Customer may also deliver print versions of the electronic Software Documentation that Customer creates. Customer must obtain Microsoft’s written approval if Customer wishes to distribute any Software Documentation as part of a publication for sale separate from the Unified Solution. At Microsoft’s request, Customer will allow Microsoft to review a copy of all derivative works of the Software Documentation created by Customer to verify the accuracy of those works. Microsoft’s right to review, or Microsoft’s actual review, will not in any way limit Customer’s responsibility for the accuracy or any other aspect of those works (including copying or delivery by any third parties authorized by Customer).

e.Royalty-free use of the Products. In the following cases, Customer (or any third parties working on Customer’s behalf as allowed in this agreement) may distribute the Unified Solution without paying a royalty for use of the Products:

(i)Demonstration copies used to display to potential End Users the utility of the Unified Solution, if at all times the demonstration copies remain in the control and possession of Customer’s employees (or third parties authorized by Customer).

(ii)Trial copies used by potential End Users to evaluate the utility of the Unified Solution, if:

  • the trial copies are not used for more than 120 days;
  • Customer ensures that at the end of the trial period all copies of the Products are no longer being used by the End User and are either: (1) removed from the End User’s computer system or (2) are otherwise made unusable after the end of the trial period; and
  • these restrictions are included in the End User Agreement for the trial copies.

(iii)Distribution to previously-licensed End Users (directly and through other parties as permitted by this agreement) of Products as Integrated in the Unified Solution to facilitate its unified installation, subject to the following conditions:

  • The End User must have acquired from Customer or Microsoft sufficient numbers of Microsoft licenses for software products, Product and/or Embedded Maintenance coverage equal to: (1) the quantity of the Products distributed to the End User and (2) the maximum number of users and/or devices that may access or use the Unified Solution under the provisions of the End User Agreement;
  • Customer warrants that it will promptly inform Microsoft of any known or suspected failure by the End User to possess sufficient numbers of Microsoft licenses, or any known or suspected violations by the End User of any Microsoft license agreement;
  • Customer warrants that the Unified Solution will be distributed to the End User pursuant to a valid and enforceable End User Agreement, the provisions of which must specify each of the terms required in the “End User Agreement requirements” section of this agreement and also each of the following: (1) the appropriate number of users and/or devices that may access or use the Unified Solution; (2) that End User warrants that it is not licensing the Products under Customer’s Agreement, that the copies of the Products that it receives from Customer do not entitle it to maintain on its computer systems any more copies of the Products than it previously-licensed from Customer or Microsoft, and that it possesses and will maintain sufficient quantities of fully valid Microsoft licenses to support the maximum number of users and/or devices that may access or use the Unified Solution under the provisions of the End User Agreement; and (3) that Microsoft will be an intended third party beneficiary of the End User Agreement, with the right to enforce warranties and any other provisions of the End User Agreement and to verify the compliance of the End User with same; and
  • Customer must provide to its Distributor the reporting information specified in the “Royalty Reports and orders” section of this agreement.

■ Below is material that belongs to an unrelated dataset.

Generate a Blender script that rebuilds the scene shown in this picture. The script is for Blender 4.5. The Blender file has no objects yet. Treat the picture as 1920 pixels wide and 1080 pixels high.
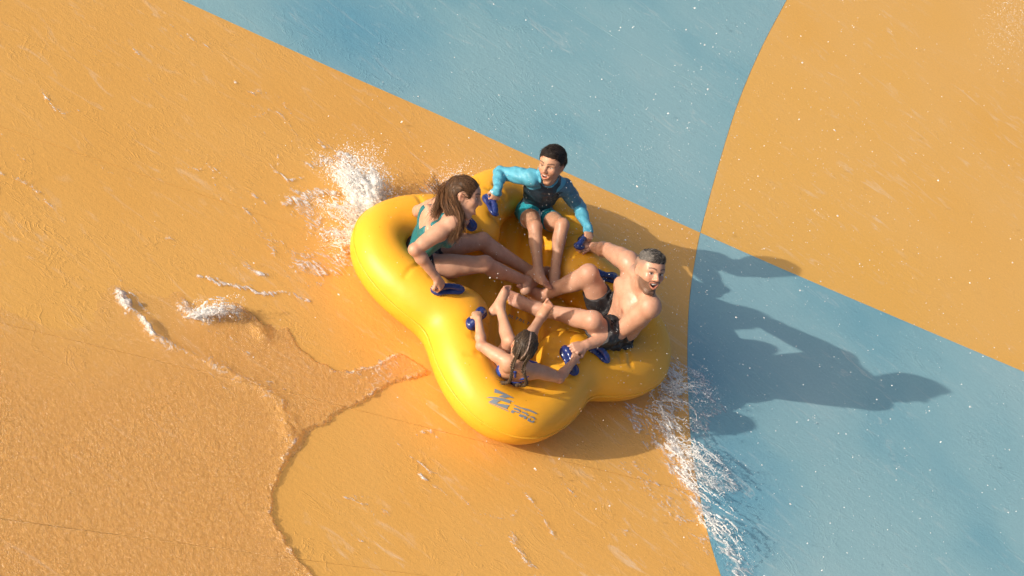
import bpy, bmesh, math, random
import numpy as np
from mathutils import Vector, Matrix

random.seed(7)
rng = np.random.default_rng(11)
scene = bpy.context.scene
COL = scene.collection

# ------------------------------------------------------------------ camera
ELEV, ROLL, DIST = math.radians(41.2), math.radians(37.2), 12.0
PXM = 300.0                                   # pixels of the 1920 wide photo per metre at DIST
vb = np.array([0, -math.cos(ELEV), math.sin(ELEV)])
u0 = np.array([0, math.sin(ELEV), math.cos(ELEV)])
r0 = np.array([1.0, 0, 0])
CR = math.cos(ROLL) * r0 + math.sin(ROLL) * u0
CU = -math.sin(ROLL) * r0 + math.cos(ROLL) * u0
aim = np.array([0, 0, .19]) - CR * 2 / PXM + CU * 24 / PXM
cam_pos = aim + vb * DIST
cd = bpy.data.cameras.new('camera')
cd.lens = 36.0 * PXM * DIST / 1920.0
cd.sensor_width = 36.0
cd.clip_start, cd.clip_end = .1, 500
cam = bpy.data.objects.new('camera', cd)
COL.objects.link(cam)
cam.matrix_world = Matrix(((CR[0], CU[0], vb[0], cam_pos[0]), (CR[1], CU[1], vb[1], cam_pos[1]),
                           (CR[2], CU[2], vb[2], cam_pos[2]), (0, 0, 0, 1)))
scene.camera = cam

# ------------------------------------------------------------------ sky, sun, exposure
SUN_EL, SUN_AZ = math.radians(18.9), math.radians(43.0)   # azimuth the light travels towards
world = bpy.data.worlds.new('World')
scene.world = world
world.use_nodes = True
wn = world.node_tree.nodes
bg = wn['Background']
sky = wn.new('ShaderNodeTexSky')
sky.sky_type = 'NISHITA'
sky.sun_disc = False
sky.sun_elevation = SUN_EL
sky.sun_rotation = math.atan2(-math.cos(SUN_AZ), -math.sin(SUN_AZ))
sky.air_density, sky.dust_density, sky.ozone_density = .8, 5.0, .6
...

(iv)Any Products that Microsoft provides on a royalty-free basis.

(v)If End User only uses Customer’s software applications and not the Products included in the Unified Solution, so long as:

  • using state-of-the-art technical means (e.g., key-locking technology), Customer makes the Products unusable or inaccessible by any party using the Unified Solution;
  • Customer remains fully responsible for any unauthorized use of the Products distributed pursuant to this subsection;
  • Customer promptly informs Microsoft of any known or suspected unauthorized use;
  • Customer enables the End User to use the Products, Customer pays the Distributor the royalty amount for each Product; and
  • Customer provides the information required in the “Royalty Reports and orders” section for each Product distributed.

f.The Products are complex computer software. Performance may vary depending upon what hardware platform they are installed on, the interactions with other software applications and each Product’s configuration. The Products are neither fault tolerant nor free from errors, conflicts, interruptions or other imperfections. Customer alone must determine that a Product meets the level of quality and performance necessary for use in Customer’s Unified Solution. Prior to distributing the Unified Solution, Customer must:

(i)conduct testing that, at a minimum, includes failure mode and effects analysis on computer systems on which the Unified Solution may be installed;

(ii)implement all methods that are necessary to prevent injury or loss arising from failure of a Product in connection with predictable uses of any Unified Solution; and

(iii)provide all necessary notices or warnings to End Users and others who may be affected by use of a Unified Solution.